Szwajcarski Bank Narodowy tylko w ubiegłym roku wydał 188 mld franków (199 mld dol.) na obronę kursu franka przed umocnieniem się ponad poziom 1,2 za euro, które mogłoby zaszkodzić szwajcarskiej gospodarce. To olbrzymia kwota jak na ten 8-milionowy naród. Dla porównania - według szacunków w ubiegłym roku wartość szwajcarskiego PKB wyniosła 622 mld dol.
Strategia tego działania była prosta. Bank Szwajcarii emituje franki i może za nie kupić tyle zagranicznych walut, ile uzna za stosowne, osłabiając kurs własnej waluty. Nie oznacza to żadnego wydatku, po prostu bank dodrukował potrzebne pieniądze.

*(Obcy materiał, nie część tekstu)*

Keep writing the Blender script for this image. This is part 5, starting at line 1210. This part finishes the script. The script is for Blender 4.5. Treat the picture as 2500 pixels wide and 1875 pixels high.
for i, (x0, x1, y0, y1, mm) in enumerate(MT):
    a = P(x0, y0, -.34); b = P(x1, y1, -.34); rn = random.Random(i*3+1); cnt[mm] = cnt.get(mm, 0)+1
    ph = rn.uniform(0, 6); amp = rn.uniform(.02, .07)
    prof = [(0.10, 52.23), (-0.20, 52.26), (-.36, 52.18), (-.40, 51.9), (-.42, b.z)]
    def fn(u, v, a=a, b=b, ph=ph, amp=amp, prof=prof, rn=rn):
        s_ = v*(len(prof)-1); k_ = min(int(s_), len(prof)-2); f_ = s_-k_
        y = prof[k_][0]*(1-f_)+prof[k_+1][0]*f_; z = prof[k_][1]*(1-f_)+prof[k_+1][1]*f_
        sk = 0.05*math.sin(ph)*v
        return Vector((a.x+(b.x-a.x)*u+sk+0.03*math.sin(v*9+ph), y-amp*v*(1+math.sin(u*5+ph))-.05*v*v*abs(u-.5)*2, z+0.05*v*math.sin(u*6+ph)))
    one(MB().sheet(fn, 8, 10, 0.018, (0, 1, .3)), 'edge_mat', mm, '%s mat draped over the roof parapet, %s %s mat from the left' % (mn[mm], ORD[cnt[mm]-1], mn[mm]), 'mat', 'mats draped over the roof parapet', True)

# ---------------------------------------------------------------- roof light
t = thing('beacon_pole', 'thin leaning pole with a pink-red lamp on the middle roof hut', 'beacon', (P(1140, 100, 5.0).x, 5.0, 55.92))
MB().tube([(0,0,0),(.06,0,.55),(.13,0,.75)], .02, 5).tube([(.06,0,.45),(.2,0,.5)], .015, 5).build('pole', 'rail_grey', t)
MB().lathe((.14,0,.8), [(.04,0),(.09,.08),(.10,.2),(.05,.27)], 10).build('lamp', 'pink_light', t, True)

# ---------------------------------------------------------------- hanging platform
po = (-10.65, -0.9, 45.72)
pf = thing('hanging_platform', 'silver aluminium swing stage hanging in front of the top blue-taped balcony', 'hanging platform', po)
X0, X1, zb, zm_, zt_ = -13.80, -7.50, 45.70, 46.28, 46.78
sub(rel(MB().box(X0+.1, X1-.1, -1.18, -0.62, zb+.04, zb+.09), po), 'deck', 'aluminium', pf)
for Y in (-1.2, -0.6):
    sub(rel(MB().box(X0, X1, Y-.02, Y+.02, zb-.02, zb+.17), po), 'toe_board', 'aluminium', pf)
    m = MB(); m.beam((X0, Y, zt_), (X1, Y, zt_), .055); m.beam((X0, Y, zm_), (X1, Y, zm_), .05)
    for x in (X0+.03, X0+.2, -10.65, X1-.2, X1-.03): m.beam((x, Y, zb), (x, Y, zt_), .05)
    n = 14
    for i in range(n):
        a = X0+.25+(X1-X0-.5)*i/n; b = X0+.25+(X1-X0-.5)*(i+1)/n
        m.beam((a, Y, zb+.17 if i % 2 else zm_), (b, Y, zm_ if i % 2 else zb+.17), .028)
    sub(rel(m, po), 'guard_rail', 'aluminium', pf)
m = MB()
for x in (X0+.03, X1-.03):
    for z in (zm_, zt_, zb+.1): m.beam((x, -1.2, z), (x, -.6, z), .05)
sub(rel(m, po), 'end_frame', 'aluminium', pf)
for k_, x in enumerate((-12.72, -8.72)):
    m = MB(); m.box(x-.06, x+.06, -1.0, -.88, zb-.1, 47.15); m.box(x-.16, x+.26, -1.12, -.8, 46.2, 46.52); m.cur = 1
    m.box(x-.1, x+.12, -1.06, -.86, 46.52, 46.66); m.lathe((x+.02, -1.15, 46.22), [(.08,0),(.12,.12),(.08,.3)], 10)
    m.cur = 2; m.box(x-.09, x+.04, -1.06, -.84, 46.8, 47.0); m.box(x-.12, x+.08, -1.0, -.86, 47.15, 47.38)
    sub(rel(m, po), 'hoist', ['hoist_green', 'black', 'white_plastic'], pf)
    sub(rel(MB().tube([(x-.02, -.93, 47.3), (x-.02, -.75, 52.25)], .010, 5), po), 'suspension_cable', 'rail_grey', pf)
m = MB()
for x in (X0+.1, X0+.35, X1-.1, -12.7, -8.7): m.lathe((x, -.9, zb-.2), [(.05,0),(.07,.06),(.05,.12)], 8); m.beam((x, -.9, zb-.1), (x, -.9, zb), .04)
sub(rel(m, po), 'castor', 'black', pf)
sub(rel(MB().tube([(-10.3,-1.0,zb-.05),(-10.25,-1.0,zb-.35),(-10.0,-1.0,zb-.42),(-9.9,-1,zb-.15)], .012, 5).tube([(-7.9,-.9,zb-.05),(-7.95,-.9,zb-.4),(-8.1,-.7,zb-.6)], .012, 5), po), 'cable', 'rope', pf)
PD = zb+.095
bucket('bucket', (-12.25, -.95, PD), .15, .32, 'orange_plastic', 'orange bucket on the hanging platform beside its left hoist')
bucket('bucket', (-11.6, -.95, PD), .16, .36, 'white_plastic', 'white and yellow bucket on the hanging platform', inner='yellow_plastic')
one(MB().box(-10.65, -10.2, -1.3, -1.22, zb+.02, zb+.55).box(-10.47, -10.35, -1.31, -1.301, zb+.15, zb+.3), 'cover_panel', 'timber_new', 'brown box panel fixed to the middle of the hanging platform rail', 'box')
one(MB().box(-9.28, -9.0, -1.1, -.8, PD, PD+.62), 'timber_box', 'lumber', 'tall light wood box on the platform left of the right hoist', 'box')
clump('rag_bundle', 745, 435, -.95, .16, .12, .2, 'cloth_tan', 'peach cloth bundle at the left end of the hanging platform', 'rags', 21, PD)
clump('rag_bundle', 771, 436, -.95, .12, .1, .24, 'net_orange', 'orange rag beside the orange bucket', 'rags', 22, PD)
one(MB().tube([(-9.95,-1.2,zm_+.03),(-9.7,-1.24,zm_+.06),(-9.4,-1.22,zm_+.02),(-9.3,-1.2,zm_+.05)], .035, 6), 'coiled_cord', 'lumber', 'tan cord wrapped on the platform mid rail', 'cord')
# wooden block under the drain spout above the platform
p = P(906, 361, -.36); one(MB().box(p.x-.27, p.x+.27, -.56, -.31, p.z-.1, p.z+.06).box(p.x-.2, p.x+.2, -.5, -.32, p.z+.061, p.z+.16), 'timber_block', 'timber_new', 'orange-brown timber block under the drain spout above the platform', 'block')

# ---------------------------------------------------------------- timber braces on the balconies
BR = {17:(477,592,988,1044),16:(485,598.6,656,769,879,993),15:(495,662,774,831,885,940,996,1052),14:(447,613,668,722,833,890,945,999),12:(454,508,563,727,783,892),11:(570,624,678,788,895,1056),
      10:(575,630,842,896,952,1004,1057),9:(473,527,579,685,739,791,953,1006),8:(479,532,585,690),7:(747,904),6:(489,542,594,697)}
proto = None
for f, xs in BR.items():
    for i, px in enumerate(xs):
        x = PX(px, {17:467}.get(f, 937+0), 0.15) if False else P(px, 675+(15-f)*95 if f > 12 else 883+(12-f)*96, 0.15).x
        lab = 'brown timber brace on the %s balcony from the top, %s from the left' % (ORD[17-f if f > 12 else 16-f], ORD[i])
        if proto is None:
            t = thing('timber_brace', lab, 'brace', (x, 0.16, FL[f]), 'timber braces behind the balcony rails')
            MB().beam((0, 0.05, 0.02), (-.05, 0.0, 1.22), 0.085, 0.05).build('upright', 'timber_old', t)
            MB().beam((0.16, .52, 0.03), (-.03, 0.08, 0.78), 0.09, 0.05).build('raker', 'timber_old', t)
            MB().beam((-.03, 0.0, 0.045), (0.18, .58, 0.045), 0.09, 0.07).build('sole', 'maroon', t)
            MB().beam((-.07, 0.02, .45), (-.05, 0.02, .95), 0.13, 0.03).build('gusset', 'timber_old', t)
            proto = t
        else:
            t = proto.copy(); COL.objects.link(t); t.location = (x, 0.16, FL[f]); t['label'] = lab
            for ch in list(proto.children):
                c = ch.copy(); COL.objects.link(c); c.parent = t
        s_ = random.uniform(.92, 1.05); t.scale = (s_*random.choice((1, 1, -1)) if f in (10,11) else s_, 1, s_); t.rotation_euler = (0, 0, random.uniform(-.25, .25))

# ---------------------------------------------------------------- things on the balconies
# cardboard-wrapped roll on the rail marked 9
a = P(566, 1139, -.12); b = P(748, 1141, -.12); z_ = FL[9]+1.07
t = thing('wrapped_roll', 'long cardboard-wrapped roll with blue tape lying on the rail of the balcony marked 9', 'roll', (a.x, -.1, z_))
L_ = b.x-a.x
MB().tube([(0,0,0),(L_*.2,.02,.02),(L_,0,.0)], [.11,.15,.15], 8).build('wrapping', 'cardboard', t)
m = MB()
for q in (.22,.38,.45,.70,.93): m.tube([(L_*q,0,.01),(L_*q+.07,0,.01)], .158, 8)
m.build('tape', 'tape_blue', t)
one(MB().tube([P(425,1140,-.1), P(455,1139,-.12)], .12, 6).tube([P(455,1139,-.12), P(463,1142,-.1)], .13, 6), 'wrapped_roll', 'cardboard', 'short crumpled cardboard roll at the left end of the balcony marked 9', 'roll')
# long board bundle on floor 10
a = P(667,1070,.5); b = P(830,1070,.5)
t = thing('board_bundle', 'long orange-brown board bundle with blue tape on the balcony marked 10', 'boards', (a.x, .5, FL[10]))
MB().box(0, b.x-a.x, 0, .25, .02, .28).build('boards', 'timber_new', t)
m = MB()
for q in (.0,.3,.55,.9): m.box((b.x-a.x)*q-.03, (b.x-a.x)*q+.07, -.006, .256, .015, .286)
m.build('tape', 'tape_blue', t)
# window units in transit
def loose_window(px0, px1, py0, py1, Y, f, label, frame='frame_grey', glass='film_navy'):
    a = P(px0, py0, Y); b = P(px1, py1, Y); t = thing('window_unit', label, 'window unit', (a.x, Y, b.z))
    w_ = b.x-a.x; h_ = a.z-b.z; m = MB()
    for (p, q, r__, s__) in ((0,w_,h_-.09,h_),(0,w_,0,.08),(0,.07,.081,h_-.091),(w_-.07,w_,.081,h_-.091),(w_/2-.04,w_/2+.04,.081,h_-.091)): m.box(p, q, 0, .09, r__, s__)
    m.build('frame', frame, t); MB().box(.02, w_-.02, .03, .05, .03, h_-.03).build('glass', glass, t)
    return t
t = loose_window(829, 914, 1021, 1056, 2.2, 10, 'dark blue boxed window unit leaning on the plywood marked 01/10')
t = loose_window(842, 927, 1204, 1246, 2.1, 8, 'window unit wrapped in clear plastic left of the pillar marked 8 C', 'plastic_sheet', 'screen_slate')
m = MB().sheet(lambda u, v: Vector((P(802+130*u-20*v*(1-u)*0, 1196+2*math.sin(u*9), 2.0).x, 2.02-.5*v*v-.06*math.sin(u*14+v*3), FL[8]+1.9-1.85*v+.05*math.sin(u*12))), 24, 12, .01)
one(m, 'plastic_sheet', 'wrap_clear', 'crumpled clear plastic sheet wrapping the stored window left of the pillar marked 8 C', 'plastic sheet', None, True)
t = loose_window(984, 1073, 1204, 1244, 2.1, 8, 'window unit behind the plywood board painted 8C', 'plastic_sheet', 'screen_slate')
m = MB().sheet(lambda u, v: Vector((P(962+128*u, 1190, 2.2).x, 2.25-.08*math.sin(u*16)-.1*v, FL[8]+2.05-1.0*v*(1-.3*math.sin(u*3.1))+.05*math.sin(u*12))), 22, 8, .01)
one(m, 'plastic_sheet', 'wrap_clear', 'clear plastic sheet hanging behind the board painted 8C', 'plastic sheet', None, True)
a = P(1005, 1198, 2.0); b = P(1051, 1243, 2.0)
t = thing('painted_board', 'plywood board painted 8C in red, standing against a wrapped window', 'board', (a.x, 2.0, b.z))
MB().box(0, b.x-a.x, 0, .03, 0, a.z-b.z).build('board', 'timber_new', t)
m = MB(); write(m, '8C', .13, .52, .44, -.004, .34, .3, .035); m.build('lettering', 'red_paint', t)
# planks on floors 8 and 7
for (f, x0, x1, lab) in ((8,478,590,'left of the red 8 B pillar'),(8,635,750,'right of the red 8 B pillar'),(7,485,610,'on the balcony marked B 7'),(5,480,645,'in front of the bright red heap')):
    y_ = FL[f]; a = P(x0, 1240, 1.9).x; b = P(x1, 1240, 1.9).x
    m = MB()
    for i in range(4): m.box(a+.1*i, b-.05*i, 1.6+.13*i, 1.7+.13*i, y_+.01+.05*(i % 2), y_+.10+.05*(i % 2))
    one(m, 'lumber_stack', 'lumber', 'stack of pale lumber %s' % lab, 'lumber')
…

Jednak SNB skupował tak ogromne ilości gotówki, że jego rezerwy walutowe zwiększyły się w ciągu półtora roku z niecałych 300 mld dolarów do 470 mld dolarów. Tym samym Szwajcaria przeskoczyła o kilka miejsc w rankingu krajów o największych rezerwach walutowych i obecnie zajmuje piąte miejsce. Dla porównania - Chiny mają 3,3 biliona dolarów rezerw, a Polska - 97,4 mld dol.